Wreak havoc in just 15 minutes a day

Few of us have more than 15 minutes a day to write. But a good story, especially when you’re Future Rock Starstarting out, is rarely about “churning out 100 words every morning.” Random, undirected words rarely make the final cut and even with a plan, it’s hard to stream a story in less than an (undisturbed) hour.

However, short bursts can be as valuable to your story as long, uninterrupted stretches (oh, dream of heaven) of writing time, if you’re prepared.

List the chores you want to knock out in those 15 stolen minutes during your morning commute or while your gas tank fills. Or on the boneheaded days when words clog between the seat and keyboard.

Whether you’re busy living life or stuck for inspiration, don’t just put words on paper – accomplish something. Wreak a little havoc in your written world and reward yourself, if only with a virtual pat on the back. Remember, you enjoy writing.

This list describes some of my favorite chores; hope it helps. Please reply to this post and share some of your own.

Daydream

Deep in the grip of my first story, I sketched something completely unrelated and beat myself up over losing focus. But the snippets I wrote “on the side” became priceless inspiration, helping me back into the swing of writing when I just wasn’t feeling it. Respect your daydreams.

  • Leave yourself a voicemail message, or use an app like iTalk. Talk it out with yourself. Verbal writing triggers different thought processes.
  • Keep a scribbler, bedside. Don’t lose the train of thought and the cadence.
  • Are your notes just a rehash of the same, stuck scene? No problem. Different approaches to the same topic can revitalize a stale viewpoint.

Tackle and Conquer

How do you eat an elephant?

One bite at a time.

Every story thrives on the uncomfortable or pivotal or mundane scenes we all wish would write themselves. Break the scene into snippets and tackle each one during a short block of time.

Use your rare, unbroken time to knit the snippets together.

Edit

You’re in a hoarder-intervention frame of mind.

A good cut session should enable you to remove words that don’t fit and thoughts that stall the action, and to insert bon mots that maintain and enhance your story.

  • Try not to lose the cadence, voice, and tone of your piece. A lyrical piece can quickly become a goose-stepping paragon of efficiency or verbose, alliterative mess.
  • Be mindful of your mood - make surgical incisions, not hamburger.

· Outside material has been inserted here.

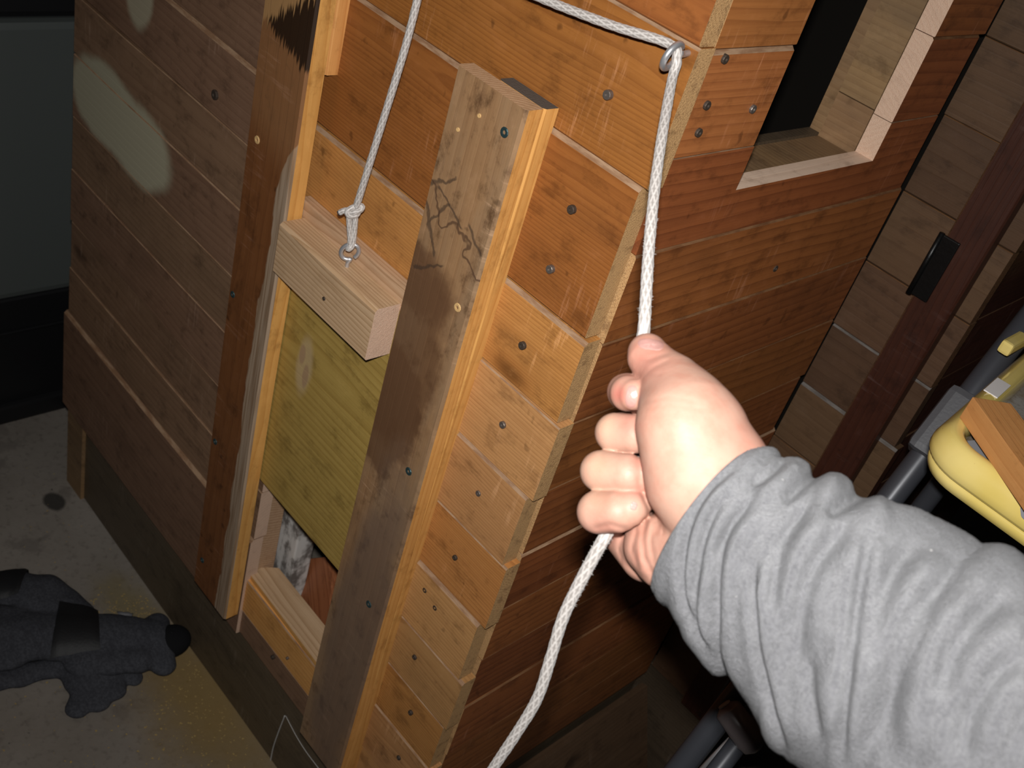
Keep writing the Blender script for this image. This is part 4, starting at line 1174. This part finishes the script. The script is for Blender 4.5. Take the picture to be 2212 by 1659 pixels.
g2 = glove('work_glove', [[(250, 1420, .014, .034), (190, 1460, .012, .033), (150, 1400, .014, .03)],
                          [(200, 1470, .012, .018), (166, 1528, .011, .0165)], [(225, 1470, .012, .018), (213, 1518, .011, .016)], [(250, 1460, .012, .017), (250, 1490, .011, .0155)],
                          [(270, 1440, .012, .016), (289, 1466, .010, .0125)], [(120, 1440, .012, .018), (40, 1462, .011, .016), (-60, 1480, .011, .015)]],
           'dark grey glove underneath, its fingertips poking towards the bottom of the photo')
g1 = glove('work_glove', [[(338, 1350, .024, .020), (343, 1390, .028, .024), (352, 1435, .020, .019)], [(325, 1378, .028, .032), (250, 1375, .030, .036), (130, 1372, .030, .040), (20, 1375, .028, .040)],
                          [(160, 1330, .030, .030), (90, 1285, .030, .036), (20, 1270, .028, .030), (-60, 1260, .025, .022)],
                          [(20, 1340, .030, .024), (-90, 1330, .026, .018)], [(20, 1380, .030, .024), (-100, 1380, .026, .018)], [(20, 1420, .028, .022), (-80, 1430, .024, .017)],
                          [(300, 1420, .028, .026), (180, 1430, .026, .026)]],
           'dark grey glove on top, with a square black patch and its cuff by the plinth')
def drape(name, target, poly, mat, zoff=0.002, sub=10):
    """a patch sewn on the glove: follows its upper side"""
    me_ = target.data; Mt = WORLD[target.name]
    co_ = np.empty(len(me_.vertices) * 3); me_.vertices.foreach_get('co', co_); co_ = co_.reshape(-1, 3) + np.array(Mt.translation)
    a, b, c_, d_ = [np.array(fp_(u, v, 0.036)) for u, v in poly]
    V_ = []; F_ = []
    for i_ in range(sub + 1):
        for j_ in range(sub + 1):
            s, q = i_ / sub, j_ / sub
            p = (a * (1 - s) + b * s) * (1 - q) + (d_ * (1 - s) + c_ * s) * q
            near = np.hypot(co_[:, 0] - p[0], co_[:, 1] - p[1]) < 0.006
            z = co_[near, 2].max() + zoff if near.any() else 0.012
            if i_ in (0, sub) or j_ in (0, sub): z -= zoff * 1.1
            V_.append((p[0], p[1], z))
    for i_ in range(sub):
        for j_ in range(sub):
            n_ = i_ * (sub + 1) + j_; F_.append((n_, n_ + sub + 1, n_ + sub + 2, n_ + 1))
    V_ = np.array(V_); V_, Mw_ = centred(V_)
    me2 = new_mesh(name, V_, F_, mat, smooth=True)
    if me2.polygons[0].normal.z < 0: me2.flip_normals()
    return part(name, me2, target, Mw_)
drape('patch', g1, ((128, 1309), (212, 1320), (216, 1408), (108, 1424)), GLVB)
drape('patch', g1, ((-10, 1240), (64, 1222), (40, 1290), (-10, 1298)), GLVB)
drape('label', g1, ((252, 1322), (288, 1326), (284, 1338), (255, 1335)), plain('grey_glove_tag', (0.17, 0.17, 0.18), 0.7), 0.002, 4)
def ellipsoid(name, parent, c, s, mat, n=16):
    V = [(s[0] * math.sin(p) * math.cos(q), s[1] * math.sin(p) * math.sin(q), s[2] * math.cos(p)) for p in np.linspace(0.02, math.pi - 0.02, n) for q in np.linspace(0, 2 * math.pi, 2 * n, endpoint=False)]
    m = 2 * n
    F = [(j * m + k, (j + 1) * m + k, (j + 1) * m + (k + 1) % m, j * m + (k + 1) % m) for j in range(n - 1) for k in range(m)]
    return part(name, new_mesh(name, V, F, mat, smooth=True), parent, Matrix.Translation(Vector(c)))
cuff_c = np.array(fp_(369, 1385, 0.024))
ellipsoid('cuff_hollow', g1, cuff_c, (0.026, 0.030, 0.020), plain('black_cuff_shade', (0.010, 0.010, 0.011), 0.95, spec=0.1, bump=(300, 0.4)))  # solid black lump standing for the dark opening of the cuff

# ------------------------------------------------------------------ sawdust
dv, df = [], []
DUST = plain('sawdust_yellow', (0.36, 0.25, 0.09), 0.9)
for _ in range(900):
    r_ = random.random()
    if r_ < 0.5:
        u, v = random.gauss(440, 90), random.gauss(1520, 90)
    elif r_ < 0.75: u, v = random.gauss(290, 60), random.gauss(1315, 22)
    else: u, v = random.uniform(0, 560), random.uniform(1000, 1659)
    p = hz(u, v, 0.0)
    if p[1] > -0.004: continue
    a = random.uniform(0, 6.28); l = random.uniform(0.0006, 0.0022); w_ = l * random.uniform(.3, .9)
    x = np.array([math.cos(a), math.sin(a), 0]); y = np.array([-x[1], x[0], 0.0])
    n = len(dv); z = EZ * 0.0006
    dv += [p + x * l + z * .5, p + y * w_ + z, p - x * l + z * .5, p - y * w_ + z * 1.6]; df += [(n, n + 1, n + 2, n + 3)]
dv = np.array(dv); dv, Mw = centred(dv)
o = part('sawdust', new_mesh('sawdust', dv, df, DUST), None, Mw); o['kind'] = 'stuff'
tag(o, 'yellow sawdust sprinkled over the concrete along the plinth', 'sawdust')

Before an editorial  session, “save as” a new revision and turn on tracking. You don’t have to view it – just let Word invisibly track your steps. Later, when you’re looking for something to let the audience down after your climax, you can repurpose that two-page slow dance you removed from the (much faster-paced) start of the story

Inject conflict

If your character is facilitated at every turn, add a Minotaur in the labyrinth – or have the easiest step suddenly become impossible. For instance, the “send” key collapses the communication system. Find opportunities for characters and circumstances to oppose the hero.

Find a clear sailing piece of your story, maybe an inner soliloquy that lasts more than two paragraphs, and break it up – foster conflict.

Organize

Methodically identify every event in your story.

When you read through your story as a list of “beats“, it’s easier to see what’s likely to happen next (or whether you need a twist) and sketch out what will precede or follow.

This technique helped me find my final scene. The “crisis” I’d planned didn’t hit hard enough and when I read through the beat diagram, I found issued I’d implied earlier in the book suggested a different thread that nailed the climax.

Proof continuity

Is your senior engineer “buff surfer” and “grasshopper-like” in the same scene? Did the hamster in his head spin the wheel so fast the cogs were smokin’ while he was simultaneously, “stuck”?

Track down inconsistencies – be brutal. Identify research projects (would a surfer be caught dead living in Washington, DC?) and keep your story on track.

Research

Clear roadblocks before you hit them during a daydream  session.

  • Do you suspect there will be cops? Nail down the police policy on handcuffing so you’re ready to toss your hero into a hot cruiser.
  • Does your hero commute by plane? Cruise youtube to find preflight procedures and flight simulations for the Beech Baron 50 she favors.
  • Lay out your hero’s neighborhood and even the floor plan using Google Earth and current MKS listings. Maybe there’s not a sidewalk in sight – or maybe there’s a spooky community hall you hadn’t thought to tap.
  • Stuck shopping with a friend? Search out that signature hat or cane, the vintage watch your character wears.